The enduring lesson of the drone era is not technological supremacy, but tempo. Drones have accelerated the cycle of observation, decision, and action at the tactical level. Units are identified faster, targeted faster, and forced to react faster. The margin between exposure and destruction has narrowed. Adaptation is no longer a gradual process measured in years of doctrinal revision; it is a continuous requirement measured in weeks, sometimes days.

In this environment, militaries that institutionalize learning will dominate. It is not enough to field new equipment. Organizations must absorb battlefield feedback, modify tactics, adjust training, and disseminate lessons rapidly across formations. The ability to experiment, iterate, and scale countermeasures becomes as critical as the hardware itself. Flexibility is no longer a virtue—it is a prerequisite for survival.

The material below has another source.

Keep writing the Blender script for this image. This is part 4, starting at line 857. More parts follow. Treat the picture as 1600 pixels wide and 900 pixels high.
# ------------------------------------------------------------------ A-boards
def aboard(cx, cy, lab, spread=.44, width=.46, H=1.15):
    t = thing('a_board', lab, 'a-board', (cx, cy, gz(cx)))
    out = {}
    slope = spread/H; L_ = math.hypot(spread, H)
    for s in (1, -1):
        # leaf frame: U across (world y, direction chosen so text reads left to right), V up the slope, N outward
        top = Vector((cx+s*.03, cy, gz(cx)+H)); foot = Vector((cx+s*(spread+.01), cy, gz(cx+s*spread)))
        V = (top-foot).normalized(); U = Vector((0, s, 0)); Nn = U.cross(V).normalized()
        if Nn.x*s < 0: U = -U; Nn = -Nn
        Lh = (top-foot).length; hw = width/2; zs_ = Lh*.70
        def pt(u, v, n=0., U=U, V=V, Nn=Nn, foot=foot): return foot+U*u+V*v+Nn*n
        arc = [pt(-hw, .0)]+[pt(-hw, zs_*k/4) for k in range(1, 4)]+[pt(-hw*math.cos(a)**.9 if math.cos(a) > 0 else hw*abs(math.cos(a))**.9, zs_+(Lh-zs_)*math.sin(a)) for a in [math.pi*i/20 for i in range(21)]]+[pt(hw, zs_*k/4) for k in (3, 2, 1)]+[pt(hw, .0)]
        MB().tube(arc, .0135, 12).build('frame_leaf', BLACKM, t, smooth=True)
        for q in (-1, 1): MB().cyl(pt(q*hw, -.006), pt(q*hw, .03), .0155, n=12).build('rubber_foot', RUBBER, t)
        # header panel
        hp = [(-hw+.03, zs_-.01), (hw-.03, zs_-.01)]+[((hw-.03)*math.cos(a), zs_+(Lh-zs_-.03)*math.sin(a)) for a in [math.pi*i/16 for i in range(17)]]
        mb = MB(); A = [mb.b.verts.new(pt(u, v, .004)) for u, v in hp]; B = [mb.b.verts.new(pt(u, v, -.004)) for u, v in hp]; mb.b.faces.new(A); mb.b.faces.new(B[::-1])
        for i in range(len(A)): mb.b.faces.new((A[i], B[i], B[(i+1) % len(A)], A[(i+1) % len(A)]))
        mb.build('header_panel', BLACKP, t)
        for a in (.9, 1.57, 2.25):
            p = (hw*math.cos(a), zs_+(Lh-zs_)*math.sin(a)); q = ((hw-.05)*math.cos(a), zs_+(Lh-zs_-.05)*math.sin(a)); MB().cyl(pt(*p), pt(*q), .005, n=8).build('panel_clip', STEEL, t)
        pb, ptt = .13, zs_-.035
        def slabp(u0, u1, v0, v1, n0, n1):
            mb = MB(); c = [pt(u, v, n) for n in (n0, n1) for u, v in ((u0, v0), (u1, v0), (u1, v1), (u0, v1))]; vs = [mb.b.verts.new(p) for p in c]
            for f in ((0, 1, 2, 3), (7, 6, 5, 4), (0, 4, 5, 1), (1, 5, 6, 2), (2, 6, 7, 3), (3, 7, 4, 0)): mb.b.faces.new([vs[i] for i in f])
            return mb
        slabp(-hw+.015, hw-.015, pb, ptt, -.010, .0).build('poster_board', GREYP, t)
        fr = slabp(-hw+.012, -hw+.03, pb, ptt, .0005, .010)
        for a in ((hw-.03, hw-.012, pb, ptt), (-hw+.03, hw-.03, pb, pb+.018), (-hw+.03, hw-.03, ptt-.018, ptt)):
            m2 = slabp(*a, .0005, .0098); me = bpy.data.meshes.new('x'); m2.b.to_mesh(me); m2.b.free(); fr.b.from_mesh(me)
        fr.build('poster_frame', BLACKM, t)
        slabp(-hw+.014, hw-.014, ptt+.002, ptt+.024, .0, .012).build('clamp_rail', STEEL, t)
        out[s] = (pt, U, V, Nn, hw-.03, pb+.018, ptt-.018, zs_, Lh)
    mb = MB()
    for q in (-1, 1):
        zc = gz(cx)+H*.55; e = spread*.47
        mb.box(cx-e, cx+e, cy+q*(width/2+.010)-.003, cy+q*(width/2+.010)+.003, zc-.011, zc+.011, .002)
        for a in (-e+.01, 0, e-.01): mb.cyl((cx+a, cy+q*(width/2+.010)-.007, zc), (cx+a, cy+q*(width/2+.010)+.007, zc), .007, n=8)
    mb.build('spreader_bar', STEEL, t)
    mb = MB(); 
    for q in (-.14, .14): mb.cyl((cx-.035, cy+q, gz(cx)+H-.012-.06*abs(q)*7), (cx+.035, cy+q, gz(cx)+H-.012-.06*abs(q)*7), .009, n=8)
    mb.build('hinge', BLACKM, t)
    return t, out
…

Conversely, forces that rely on legacy assumptions will suffer disproportionate losses. Doctrines built on concentration, static positions, or the expectation of limited surveillance are increasingly untenable. High-value assets deployed without layered protection or electronic resilience become liabilities rather than strengths. The cost of complacency is immediate and visible.

The modern battlefield is becoming more transparent, more lethal, and more unforgiving. Drones have not rewritten the fundamental logic of war, but they have compressed it. In this new environment, advantage belongs not to the side with the newest platform, but to the side that learns—and adapts—fastest.